I was doing the following exercise:
Let $U$ be a neighbourhood of $1$ in a topological group $G$. And, let $<U>$ be the subgroup generated by $U.$ Then show that $<U>$ is open and closed in $G$.
I know already that open subgroups of topological groups are closed. So it suffices to show that $<U>$ is open. To this end, I first replace $U$ by $V=U\cup U^{-1}.$ Now observe that $<V>=<U>.$ So suffices to show that $<V>$ is open, but $<V>=\cup_{n=1}^{\infty} V^m$ where $V^m=\{ g_1...g_m: g_k \in V\}.$
Since $U.V$ is open when $U$ and $V$ are open. We can argue inductively that $V^m$ is open for each $n$. And, hence we are done.
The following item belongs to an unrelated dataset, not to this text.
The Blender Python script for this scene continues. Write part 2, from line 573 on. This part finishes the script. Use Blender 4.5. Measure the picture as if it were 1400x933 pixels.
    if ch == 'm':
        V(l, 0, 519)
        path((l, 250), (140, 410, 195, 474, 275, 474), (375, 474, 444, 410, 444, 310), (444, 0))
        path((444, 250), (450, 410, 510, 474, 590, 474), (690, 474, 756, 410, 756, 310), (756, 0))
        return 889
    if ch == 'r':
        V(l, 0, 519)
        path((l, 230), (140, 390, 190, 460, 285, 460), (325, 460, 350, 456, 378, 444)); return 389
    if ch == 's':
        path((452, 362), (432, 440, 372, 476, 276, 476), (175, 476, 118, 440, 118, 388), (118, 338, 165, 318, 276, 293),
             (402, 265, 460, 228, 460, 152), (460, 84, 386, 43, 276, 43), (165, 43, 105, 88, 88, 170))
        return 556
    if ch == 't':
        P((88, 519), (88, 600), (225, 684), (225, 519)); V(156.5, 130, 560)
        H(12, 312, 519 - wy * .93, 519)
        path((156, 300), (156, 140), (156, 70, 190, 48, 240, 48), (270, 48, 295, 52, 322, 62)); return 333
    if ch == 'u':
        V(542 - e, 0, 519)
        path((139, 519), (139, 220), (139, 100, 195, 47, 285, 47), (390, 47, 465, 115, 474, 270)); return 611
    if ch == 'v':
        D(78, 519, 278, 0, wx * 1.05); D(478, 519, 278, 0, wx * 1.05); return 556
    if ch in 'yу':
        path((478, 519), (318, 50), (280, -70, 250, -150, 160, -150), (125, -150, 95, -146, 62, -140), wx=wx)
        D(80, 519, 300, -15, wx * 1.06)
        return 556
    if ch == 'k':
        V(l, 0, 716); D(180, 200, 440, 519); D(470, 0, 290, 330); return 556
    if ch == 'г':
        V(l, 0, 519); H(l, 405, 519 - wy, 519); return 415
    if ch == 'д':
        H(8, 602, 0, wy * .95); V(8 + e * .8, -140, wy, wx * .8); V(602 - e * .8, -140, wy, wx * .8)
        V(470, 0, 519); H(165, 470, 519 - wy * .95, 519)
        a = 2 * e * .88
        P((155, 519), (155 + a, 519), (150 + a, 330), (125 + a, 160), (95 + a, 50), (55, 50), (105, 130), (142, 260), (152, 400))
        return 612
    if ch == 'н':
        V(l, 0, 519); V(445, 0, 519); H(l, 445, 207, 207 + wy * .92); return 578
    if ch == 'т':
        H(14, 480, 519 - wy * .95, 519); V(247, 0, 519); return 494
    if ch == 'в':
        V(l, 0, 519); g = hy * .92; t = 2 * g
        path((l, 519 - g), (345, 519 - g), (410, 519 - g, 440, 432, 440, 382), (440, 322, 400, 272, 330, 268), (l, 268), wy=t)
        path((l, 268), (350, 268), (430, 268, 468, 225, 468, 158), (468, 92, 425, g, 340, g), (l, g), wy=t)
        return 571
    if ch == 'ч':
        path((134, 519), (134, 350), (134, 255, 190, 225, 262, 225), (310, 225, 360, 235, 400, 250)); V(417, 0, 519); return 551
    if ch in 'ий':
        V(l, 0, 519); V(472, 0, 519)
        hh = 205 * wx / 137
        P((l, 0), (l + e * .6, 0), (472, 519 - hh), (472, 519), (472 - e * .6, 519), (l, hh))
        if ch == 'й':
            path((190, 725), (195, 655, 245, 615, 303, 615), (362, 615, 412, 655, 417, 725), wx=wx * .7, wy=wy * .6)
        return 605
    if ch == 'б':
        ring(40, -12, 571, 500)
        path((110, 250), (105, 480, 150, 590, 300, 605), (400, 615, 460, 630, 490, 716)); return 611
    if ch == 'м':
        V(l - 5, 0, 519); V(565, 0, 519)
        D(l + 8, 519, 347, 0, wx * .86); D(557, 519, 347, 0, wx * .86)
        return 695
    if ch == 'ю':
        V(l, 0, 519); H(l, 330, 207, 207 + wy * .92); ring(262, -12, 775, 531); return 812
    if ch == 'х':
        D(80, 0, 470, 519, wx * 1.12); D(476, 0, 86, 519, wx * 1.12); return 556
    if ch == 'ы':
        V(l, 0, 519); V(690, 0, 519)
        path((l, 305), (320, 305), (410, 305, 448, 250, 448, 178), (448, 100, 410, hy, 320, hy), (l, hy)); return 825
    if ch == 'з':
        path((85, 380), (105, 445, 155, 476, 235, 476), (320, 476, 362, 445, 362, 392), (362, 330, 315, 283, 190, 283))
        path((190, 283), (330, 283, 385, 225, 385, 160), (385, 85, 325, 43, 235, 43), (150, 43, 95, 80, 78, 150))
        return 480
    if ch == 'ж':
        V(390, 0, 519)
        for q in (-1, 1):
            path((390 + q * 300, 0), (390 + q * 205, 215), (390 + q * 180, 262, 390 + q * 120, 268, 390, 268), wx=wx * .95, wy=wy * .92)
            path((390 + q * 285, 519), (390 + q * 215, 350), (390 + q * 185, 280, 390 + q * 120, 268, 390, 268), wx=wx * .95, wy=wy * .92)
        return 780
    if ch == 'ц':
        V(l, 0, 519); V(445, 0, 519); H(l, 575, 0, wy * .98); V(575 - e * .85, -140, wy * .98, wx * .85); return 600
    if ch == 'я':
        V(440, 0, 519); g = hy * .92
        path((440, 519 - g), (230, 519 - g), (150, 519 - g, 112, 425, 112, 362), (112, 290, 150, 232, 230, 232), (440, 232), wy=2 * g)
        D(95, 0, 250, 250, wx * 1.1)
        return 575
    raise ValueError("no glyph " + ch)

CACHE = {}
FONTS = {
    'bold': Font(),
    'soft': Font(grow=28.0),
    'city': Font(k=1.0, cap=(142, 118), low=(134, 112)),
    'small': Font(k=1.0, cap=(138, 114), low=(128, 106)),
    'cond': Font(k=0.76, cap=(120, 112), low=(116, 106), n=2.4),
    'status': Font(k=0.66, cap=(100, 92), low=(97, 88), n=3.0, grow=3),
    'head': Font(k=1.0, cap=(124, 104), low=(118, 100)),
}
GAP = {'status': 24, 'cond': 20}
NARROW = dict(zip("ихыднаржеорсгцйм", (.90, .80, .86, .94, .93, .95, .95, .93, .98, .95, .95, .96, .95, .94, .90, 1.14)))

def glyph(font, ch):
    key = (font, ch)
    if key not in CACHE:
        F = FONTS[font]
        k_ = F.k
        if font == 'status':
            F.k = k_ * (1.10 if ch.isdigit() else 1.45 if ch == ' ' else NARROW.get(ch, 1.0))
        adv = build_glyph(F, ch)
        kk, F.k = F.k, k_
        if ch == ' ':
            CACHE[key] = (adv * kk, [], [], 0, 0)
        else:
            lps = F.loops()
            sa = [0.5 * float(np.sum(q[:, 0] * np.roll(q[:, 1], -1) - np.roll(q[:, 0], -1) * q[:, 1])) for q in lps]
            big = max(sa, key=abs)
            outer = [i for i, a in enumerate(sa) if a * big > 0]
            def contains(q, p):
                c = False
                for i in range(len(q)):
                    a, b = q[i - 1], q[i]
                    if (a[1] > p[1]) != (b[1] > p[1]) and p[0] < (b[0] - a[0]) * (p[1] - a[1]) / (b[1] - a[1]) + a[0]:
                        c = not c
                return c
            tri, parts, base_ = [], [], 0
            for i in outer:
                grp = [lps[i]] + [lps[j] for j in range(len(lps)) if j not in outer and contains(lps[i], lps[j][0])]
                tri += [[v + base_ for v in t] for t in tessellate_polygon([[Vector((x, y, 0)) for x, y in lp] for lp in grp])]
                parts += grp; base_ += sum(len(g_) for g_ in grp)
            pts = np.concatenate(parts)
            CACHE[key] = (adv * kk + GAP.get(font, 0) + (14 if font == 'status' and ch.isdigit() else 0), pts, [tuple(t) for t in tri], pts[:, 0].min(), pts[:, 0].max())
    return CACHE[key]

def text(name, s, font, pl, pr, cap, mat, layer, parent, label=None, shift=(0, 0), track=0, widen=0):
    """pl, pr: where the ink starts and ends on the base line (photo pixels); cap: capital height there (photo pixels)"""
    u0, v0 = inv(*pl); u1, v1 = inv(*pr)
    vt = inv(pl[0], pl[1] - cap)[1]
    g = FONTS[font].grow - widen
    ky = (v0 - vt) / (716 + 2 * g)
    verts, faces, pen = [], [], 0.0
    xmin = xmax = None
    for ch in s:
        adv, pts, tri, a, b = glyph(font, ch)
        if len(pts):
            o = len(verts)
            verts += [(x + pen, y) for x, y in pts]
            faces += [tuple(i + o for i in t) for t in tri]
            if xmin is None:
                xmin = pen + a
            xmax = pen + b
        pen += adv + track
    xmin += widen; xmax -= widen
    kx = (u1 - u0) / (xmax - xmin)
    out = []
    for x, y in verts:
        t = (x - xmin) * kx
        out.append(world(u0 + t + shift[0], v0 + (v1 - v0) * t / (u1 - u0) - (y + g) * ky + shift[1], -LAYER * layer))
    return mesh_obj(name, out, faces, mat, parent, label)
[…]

My questions are the following: 1. Is this proof (outline) correct? 2. I understand that in the first step I am replacing $U$ by a symmetric neighborhood. Usually, we use the neighbourhood $U\cap U^{-1}$ as the symmetric neighborhood. But this is smaller than $U$ and hence might not generate the same group as $U$ does. Am I correct in my understanding or I am missing something? 3. My source of doubt is the following: I do not see any use of the fact that $U$ is a neighbourhood of identity. The whole proof still goes through. And, I do not know if it is true in general that the subgroup generated by open sets are open (and hence closed).